Start

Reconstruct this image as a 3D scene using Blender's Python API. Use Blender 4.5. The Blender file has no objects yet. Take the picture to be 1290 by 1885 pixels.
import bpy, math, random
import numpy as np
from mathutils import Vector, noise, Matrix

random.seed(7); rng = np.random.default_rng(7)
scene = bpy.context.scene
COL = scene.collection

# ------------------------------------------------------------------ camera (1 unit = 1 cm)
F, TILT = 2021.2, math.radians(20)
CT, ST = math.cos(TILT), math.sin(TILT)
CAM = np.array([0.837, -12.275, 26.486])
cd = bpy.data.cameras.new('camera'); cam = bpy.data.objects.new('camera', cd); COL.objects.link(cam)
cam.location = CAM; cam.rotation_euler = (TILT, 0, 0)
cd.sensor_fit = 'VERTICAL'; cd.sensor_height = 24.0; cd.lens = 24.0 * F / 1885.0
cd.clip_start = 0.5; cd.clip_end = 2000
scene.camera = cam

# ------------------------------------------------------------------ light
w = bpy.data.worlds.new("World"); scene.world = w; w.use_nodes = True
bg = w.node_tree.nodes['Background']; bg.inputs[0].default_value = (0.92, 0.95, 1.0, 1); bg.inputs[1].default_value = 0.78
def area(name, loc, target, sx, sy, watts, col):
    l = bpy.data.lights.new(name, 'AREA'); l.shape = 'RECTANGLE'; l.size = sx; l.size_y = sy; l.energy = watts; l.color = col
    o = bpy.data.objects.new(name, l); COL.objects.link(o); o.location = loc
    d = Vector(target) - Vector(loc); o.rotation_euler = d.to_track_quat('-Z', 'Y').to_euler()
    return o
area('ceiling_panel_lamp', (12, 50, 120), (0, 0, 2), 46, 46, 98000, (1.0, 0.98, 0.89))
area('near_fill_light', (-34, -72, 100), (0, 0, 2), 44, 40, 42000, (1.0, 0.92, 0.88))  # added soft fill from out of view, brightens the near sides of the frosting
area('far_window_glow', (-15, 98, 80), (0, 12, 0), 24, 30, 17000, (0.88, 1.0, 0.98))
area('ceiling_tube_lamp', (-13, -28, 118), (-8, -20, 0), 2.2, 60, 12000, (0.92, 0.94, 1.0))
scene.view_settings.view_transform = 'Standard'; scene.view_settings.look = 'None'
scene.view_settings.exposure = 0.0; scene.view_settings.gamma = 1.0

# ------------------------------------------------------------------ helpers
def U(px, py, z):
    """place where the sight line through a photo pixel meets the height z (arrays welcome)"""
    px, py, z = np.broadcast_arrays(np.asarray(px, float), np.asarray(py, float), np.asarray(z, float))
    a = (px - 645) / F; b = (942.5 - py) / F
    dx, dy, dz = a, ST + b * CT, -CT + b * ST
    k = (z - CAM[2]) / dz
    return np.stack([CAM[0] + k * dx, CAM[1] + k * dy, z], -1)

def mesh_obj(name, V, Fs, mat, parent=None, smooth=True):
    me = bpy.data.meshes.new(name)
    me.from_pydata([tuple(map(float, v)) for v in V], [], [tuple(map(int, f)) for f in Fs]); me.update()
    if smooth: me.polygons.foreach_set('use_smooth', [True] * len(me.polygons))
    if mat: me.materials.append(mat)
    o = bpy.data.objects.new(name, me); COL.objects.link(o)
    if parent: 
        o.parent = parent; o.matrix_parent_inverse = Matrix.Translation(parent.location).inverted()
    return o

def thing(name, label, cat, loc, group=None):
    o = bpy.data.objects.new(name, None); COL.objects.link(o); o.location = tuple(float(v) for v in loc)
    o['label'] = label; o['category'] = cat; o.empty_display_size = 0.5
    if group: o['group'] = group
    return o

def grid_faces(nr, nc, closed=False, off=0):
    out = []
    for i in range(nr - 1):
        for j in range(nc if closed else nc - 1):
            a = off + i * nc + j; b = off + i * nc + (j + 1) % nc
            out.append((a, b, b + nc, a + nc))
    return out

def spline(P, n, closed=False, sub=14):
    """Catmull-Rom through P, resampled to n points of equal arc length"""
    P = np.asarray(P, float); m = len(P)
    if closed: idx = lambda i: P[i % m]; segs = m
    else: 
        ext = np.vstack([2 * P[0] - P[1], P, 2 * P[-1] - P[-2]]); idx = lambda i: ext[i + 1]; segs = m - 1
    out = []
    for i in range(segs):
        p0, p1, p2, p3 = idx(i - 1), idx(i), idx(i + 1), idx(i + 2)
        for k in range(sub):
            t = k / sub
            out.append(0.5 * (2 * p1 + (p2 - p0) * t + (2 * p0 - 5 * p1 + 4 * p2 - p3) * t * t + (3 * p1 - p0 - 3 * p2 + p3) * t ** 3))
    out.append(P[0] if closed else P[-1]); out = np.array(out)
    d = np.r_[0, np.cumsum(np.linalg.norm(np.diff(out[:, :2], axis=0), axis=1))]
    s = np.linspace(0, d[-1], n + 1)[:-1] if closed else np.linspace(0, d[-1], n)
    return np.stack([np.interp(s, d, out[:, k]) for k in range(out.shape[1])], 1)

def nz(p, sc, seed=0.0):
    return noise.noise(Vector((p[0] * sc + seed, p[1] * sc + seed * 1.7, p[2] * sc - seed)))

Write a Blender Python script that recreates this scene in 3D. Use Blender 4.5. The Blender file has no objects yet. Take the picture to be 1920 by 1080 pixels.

End

The request. Copy the records above exactly, from the first line through the line containing "COL = scene.collection", and include nothing else.

Output of the task.
Reconstruct this image as a 3D scene using Blender's Python API. Use Blender 4.5. The Blender file has no objects yet. Take the picture to be 1290 by 1885 pixels.
import bpy, math, random
import numpy as np
from mathutils import Vector, noise, Matrix

random.seed(7); rng = np.random.default_rng(7)
scene = bpy.context.scene
COL = scene.collection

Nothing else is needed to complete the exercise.